### PROMPT:
Report every line in the listing that contains the string "parts".

### DATA IN THIS EXERCISE:
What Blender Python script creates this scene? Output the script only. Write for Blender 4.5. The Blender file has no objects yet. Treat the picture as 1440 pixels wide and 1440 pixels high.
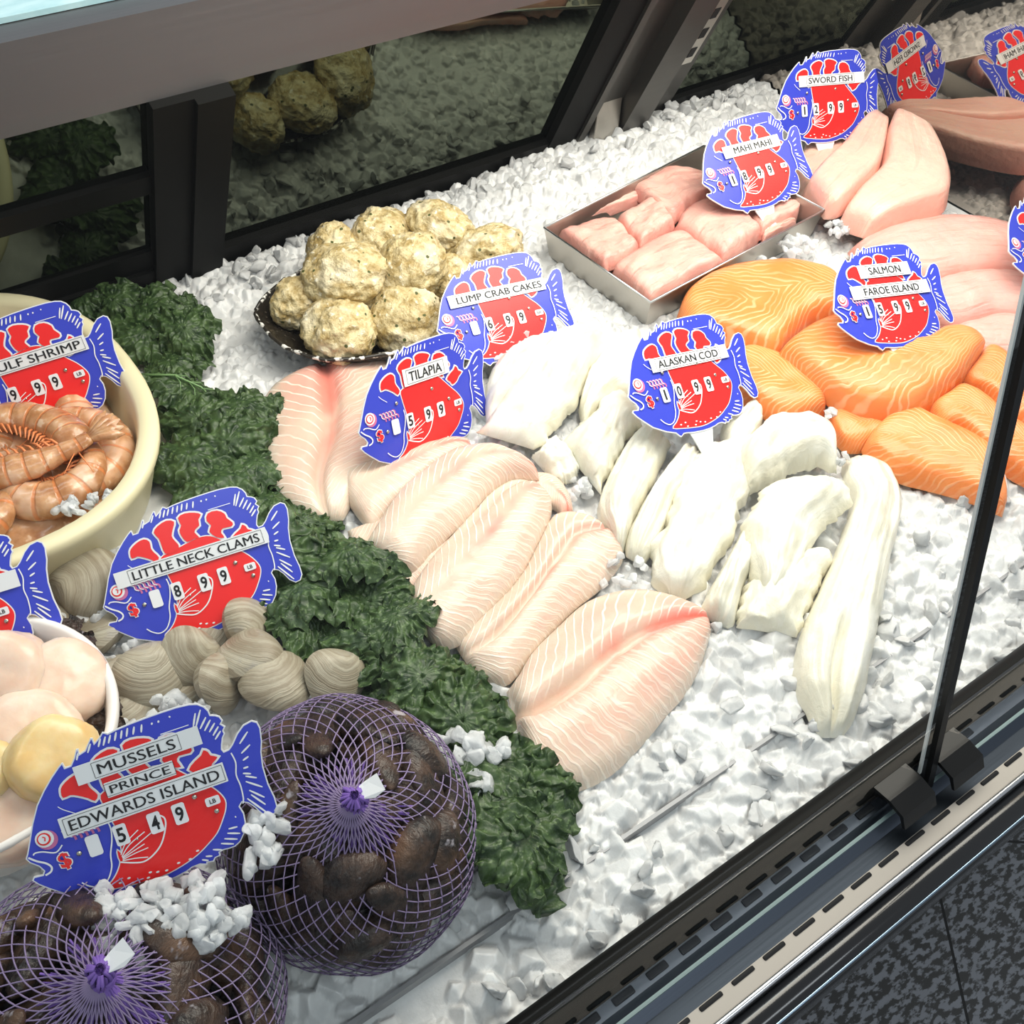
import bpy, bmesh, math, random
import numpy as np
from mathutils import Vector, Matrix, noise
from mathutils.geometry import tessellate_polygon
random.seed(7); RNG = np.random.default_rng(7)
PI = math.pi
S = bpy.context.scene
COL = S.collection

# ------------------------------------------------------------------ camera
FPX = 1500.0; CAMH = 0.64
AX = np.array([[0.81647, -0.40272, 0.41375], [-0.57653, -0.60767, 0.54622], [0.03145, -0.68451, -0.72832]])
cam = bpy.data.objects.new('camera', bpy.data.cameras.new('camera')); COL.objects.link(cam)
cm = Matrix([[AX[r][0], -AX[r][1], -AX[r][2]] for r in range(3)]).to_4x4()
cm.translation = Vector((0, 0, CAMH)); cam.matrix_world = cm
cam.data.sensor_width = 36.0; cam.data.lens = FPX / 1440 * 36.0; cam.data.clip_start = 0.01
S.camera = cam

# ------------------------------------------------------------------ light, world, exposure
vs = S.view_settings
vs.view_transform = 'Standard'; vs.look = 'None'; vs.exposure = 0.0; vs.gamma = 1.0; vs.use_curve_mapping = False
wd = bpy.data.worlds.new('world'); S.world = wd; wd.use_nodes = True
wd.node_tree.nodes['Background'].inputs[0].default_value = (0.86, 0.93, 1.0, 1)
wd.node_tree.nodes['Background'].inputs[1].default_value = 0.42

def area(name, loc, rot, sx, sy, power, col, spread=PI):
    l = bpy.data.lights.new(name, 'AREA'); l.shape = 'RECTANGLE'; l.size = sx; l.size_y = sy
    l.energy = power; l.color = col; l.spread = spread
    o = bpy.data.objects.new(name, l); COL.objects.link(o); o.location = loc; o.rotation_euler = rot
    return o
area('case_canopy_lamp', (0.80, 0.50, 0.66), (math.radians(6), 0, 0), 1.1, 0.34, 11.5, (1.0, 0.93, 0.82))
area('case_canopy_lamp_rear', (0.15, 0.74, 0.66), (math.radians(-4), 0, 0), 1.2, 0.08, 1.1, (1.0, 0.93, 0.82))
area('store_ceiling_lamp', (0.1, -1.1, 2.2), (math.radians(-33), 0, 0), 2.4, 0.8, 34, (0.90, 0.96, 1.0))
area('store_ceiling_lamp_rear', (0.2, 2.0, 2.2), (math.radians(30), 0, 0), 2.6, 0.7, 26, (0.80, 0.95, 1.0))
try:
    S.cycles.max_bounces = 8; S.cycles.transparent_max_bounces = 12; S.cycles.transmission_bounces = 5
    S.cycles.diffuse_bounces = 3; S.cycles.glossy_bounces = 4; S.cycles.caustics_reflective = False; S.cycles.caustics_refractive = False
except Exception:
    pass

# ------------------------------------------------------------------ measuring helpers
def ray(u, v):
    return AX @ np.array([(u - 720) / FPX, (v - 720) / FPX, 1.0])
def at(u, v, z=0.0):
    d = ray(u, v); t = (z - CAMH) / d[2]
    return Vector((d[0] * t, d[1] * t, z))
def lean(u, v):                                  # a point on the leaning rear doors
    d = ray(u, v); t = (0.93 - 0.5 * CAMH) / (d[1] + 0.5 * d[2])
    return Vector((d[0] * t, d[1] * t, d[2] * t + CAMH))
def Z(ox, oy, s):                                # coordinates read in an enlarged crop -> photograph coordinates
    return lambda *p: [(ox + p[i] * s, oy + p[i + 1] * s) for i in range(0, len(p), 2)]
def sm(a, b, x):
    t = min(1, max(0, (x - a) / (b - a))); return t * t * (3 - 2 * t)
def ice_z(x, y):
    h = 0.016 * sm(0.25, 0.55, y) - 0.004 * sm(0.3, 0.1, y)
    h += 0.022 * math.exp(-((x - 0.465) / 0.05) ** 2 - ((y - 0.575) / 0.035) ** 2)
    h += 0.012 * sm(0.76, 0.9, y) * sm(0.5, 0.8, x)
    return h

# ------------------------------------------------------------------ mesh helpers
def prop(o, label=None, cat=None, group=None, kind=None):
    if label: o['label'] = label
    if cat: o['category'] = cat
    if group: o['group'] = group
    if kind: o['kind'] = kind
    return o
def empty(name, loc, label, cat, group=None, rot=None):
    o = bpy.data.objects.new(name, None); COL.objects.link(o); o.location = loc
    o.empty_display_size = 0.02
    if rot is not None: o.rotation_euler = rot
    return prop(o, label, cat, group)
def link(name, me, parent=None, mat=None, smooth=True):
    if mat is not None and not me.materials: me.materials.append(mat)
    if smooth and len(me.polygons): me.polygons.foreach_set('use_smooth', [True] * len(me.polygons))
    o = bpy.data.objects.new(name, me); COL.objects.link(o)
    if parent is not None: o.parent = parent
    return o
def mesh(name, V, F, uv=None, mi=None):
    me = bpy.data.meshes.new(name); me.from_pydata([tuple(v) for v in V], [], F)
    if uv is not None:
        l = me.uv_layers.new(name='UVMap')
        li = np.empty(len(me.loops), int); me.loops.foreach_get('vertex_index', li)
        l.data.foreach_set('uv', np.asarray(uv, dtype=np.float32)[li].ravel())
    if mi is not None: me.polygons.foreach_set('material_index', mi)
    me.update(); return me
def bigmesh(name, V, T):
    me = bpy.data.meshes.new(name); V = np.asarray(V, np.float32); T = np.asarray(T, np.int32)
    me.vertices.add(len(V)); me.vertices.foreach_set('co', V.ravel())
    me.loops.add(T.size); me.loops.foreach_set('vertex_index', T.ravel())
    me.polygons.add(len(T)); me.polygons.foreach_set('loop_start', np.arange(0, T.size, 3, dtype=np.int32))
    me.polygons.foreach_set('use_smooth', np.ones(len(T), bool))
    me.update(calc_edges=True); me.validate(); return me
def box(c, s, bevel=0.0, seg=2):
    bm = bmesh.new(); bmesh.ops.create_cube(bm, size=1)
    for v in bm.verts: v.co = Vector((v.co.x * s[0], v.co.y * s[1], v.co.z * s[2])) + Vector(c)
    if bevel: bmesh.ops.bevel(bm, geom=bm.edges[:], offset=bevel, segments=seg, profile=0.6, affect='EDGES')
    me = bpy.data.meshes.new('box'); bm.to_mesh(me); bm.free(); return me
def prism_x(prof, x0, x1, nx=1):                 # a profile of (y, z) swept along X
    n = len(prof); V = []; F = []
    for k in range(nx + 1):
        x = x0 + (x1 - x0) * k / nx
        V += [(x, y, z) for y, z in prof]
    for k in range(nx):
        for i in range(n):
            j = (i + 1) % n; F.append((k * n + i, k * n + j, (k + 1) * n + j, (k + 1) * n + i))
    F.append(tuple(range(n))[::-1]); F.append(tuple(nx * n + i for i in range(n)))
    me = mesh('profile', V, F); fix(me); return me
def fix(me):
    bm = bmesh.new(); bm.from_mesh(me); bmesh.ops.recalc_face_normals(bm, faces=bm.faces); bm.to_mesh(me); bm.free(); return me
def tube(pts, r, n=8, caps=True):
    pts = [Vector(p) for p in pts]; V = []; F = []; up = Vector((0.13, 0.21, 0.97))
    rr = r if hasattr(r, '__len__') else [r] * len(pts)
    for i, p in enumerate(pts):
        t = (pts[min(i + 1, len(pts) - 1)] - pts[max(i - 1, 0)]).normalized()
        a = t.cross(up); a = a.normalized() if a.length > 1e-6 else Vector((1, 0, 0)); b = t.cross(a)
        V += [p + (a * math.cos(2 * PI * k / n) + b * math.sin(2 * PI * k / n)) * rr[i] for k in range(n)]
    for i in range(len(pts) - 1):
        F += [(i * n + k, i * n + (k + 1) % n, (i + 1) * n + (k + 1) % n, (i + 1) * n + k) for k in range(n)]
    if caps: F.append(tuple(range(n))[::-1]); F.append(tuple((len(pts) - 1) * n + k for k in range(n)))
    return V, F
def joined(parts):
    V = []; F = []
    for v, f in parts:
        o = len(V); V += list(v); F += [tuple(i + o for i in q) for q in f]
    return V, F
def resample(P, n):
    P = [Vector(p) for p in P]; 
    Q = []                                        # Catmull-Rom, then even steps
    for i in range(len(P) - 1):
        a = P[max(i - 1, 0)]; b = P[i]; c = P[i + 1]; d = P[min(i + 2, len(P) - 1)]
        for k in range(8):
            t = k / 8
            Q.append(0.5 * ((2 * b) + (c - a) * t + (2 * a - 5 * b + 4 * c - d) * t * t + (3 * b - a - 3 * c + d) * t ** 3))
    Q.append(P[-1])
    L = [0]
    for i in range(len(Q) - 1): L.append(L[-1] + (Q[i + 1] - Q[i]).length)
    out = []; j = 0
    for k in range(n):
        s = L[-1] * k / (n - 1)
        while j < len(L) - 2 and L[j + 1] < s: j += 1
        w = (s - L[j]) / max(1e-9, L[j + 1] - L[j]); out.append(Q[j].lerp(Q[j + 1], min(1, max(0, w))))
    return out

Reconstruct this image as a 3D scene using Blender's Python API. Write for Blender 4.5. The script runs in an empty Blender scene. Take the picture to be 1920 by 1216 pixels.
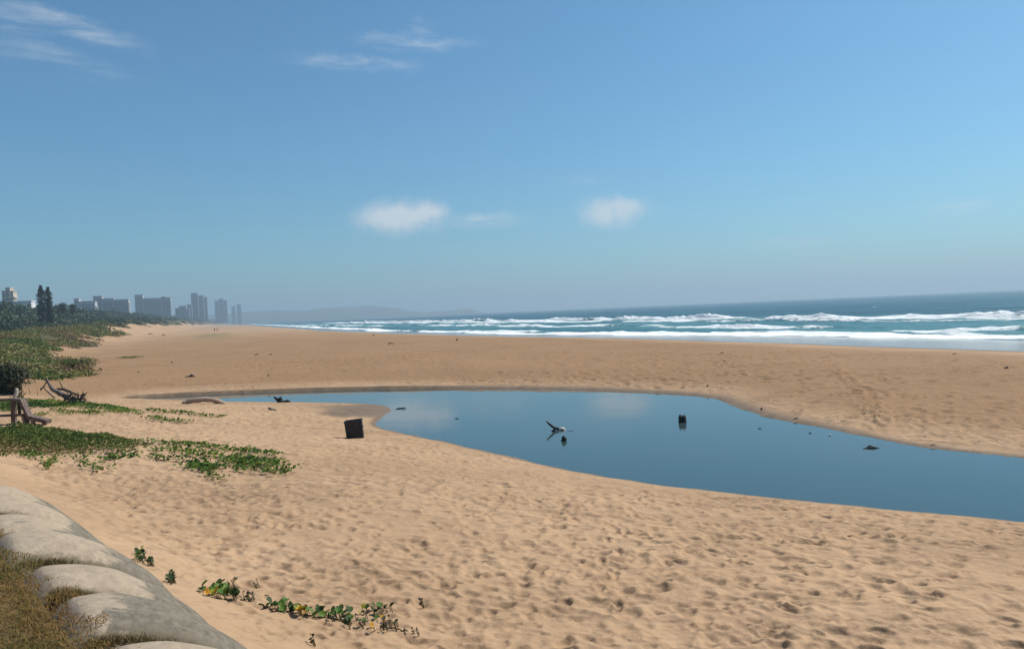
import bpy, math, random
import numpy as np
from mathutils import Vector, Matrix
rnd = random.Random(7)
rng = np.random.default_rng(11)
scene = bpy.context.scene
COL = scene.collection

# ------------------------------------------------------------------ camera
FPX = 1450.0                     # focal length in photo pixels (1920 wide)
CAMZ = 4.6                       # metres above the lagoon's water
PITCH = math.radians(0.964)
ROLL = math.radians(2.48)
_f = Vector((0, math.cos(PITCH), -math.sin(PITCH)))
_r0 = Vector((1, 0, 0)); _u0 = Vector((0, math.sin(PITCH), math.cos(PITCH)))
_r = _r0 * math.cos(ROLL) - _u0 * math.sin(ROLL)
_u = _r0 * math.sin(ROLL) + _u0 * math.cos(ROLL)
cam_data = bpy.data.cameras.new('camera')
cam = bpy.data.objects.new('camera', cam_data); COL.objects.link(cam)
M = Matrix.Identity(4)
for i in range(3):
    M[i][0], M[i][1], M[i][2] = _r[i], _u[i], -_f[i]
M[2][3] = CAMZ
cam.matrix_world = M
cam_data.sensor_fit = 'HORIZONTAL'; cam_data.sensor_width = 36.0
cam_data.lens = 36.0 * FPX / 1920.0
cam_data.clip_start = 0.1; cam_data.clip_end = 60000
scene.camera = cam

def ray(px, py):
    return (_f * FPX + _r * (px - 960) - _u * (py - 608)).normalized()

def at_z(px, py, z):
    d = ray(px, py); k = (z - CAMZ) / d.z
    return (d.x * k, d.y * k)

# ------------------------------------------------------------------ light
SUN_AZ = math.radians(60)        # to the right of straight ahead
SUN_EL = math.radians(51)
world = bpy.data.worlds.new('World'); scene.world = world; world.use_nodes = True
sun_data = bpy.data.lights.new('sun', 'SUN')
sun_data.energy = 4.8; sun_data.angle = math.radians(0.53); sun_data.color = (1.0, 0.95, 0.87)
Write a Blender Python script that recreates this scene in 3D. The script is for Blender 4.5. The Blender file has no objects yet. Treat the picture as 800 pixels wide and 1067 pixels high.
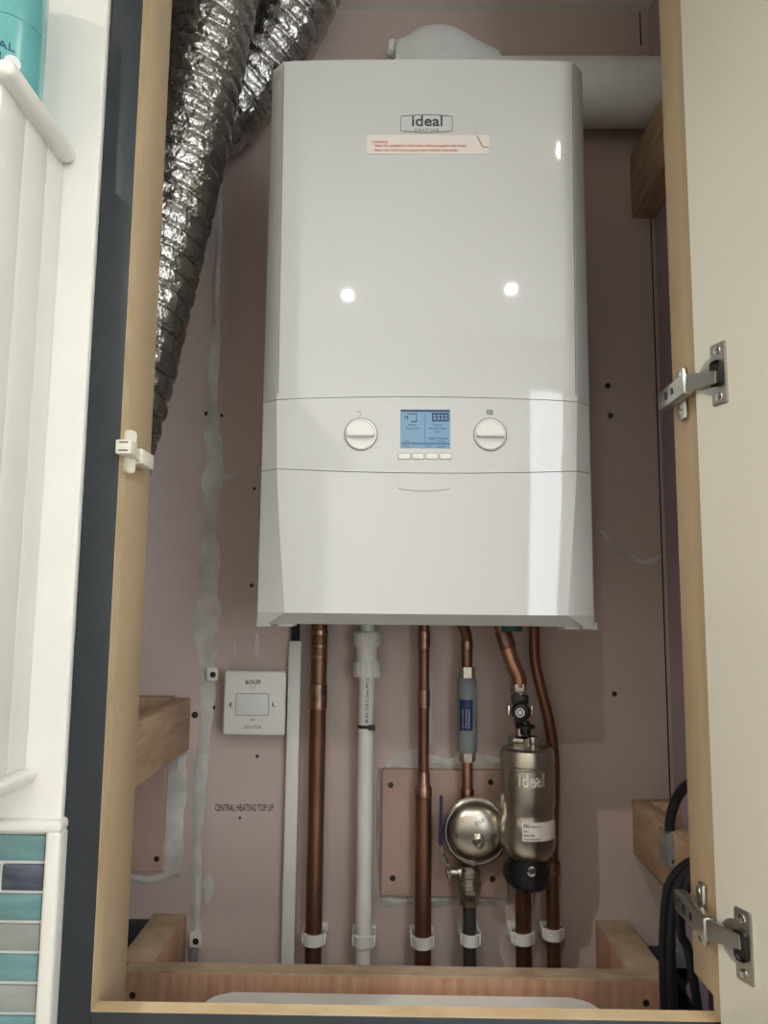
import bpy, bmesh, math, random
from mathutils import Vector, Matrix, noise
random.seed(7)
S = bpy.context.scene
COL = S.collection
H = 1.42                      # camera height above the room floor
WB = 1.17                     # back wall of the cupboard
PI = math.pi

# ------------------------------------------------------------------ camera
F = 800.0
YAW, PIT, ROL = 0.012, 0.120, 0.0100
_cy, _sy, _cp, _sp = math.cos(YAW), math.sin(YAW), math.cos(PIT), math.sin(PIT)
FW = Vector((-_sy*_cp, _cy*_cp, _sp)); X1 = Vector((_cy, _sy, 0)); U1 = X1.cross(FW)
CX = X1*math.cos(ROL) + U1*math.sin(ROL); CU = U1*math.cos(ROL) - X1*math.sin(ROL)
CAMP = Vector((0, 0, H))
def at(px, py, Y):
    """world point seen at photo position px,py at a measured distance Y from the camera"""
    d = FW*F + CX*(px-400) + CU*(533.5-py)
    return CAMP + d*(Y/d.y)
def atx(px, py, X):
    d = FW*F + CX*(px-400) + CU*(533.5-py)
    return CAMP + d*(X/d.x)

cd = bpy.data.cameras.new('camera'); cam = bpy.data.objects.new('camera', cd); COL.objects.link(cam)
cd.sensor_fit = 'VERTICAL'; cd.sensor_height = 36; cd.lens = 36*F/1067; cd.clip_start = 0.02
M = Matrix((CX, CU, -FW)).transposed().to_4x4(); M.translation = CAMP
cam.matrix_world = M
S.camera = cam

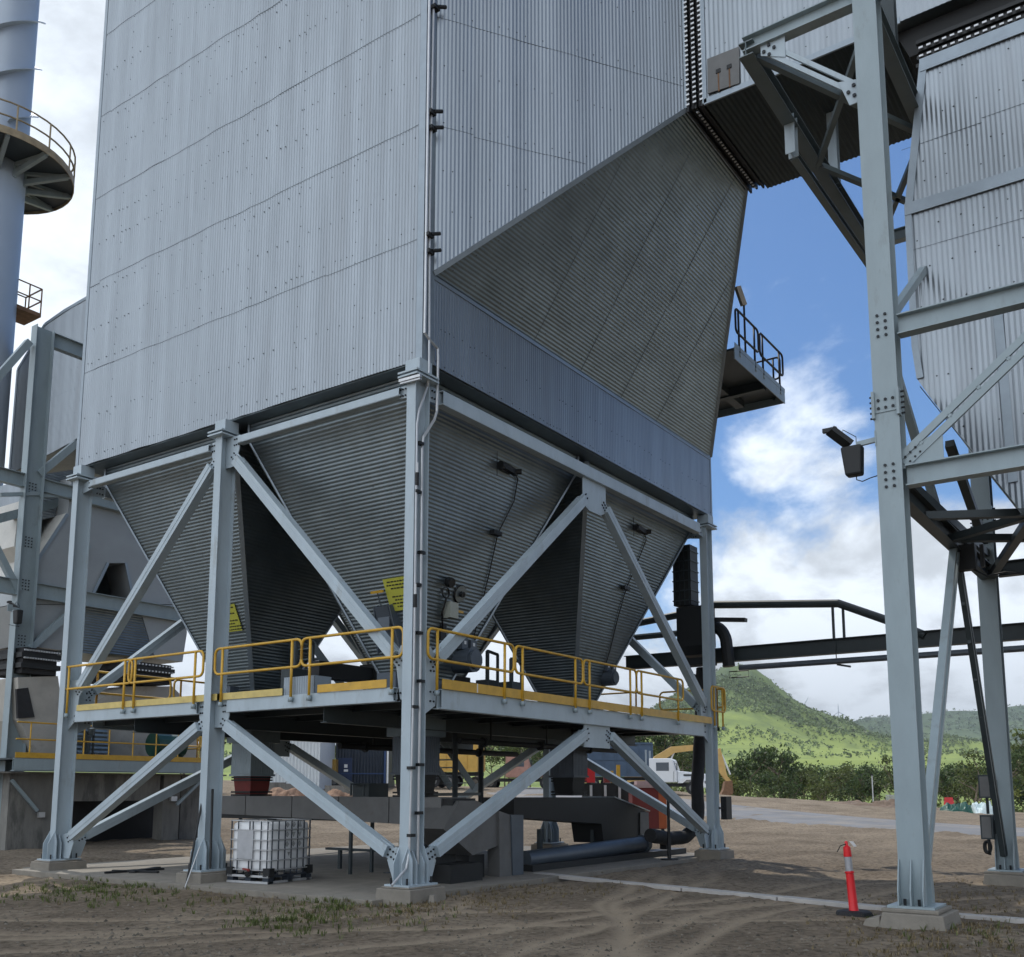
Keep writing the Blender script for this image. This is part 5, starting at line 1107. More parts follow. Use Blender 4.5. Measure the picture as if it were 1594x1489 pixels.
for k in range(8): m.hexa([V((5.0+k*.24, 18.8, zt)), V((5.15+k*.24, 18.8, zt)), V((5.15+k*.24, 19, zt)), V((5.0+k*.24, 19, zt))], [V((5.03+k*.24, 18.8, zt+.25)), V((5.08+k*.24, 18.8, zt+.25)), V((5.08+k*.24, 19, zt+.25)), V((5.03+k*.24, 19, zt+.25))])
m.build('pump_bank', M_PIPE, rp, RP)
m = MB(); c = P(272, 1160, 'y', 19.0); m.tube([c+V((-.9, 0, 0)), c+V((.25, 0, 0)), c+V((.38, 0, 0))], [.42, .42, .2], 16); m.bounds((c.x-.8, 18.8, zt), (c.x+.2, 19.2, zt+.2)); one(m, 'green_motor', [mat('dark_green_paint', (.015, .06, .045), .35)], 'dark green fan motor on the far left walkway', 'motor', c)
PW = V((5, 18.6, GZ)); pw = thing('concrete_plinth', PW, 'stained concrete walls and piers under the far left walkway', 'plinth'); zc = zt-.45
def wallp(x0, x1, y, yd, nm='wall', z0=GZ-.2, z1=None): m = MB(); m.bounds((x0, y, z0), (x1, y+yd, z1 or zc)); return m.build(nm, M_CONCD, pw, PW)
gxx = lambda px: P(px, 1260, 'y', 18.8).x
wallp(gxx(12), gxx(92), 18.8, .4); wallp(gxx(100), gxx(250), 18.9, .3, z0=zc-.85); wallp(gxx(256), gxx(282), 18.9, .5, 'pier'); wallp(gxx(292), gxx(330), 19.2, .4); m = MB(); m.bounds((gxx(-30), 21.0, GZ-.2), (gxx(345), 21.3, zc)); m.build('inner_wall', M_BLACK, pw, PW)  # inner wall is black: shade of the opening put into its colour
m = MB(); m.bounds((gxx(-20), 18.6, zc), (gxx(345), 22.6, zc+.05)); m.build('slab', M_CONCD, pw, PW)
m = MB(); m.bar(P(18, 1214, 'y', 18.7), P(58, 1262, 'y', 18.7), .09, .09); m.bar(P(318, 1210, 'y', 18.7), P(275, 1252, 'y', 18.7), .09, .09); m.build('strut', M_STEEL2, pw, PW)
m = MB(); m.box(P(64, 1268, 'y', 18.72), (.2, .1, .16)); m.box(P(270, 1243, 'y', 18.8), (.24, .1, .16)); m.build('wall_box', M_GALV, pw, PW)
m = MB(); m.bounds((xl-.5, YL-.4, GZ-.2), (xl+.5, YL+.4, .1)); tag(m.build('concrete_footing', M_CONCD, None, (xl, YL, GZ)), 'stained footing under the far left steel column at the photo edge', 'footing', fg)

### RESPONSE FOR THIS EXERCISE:
def joined(parts):
    for v, f in parts:
Keep writing the Blender script for this image. This is part 5, starting at line 1107. More parts follow. Use Blender 4.5. Measure the picture as if it were 1594x1489 pixels.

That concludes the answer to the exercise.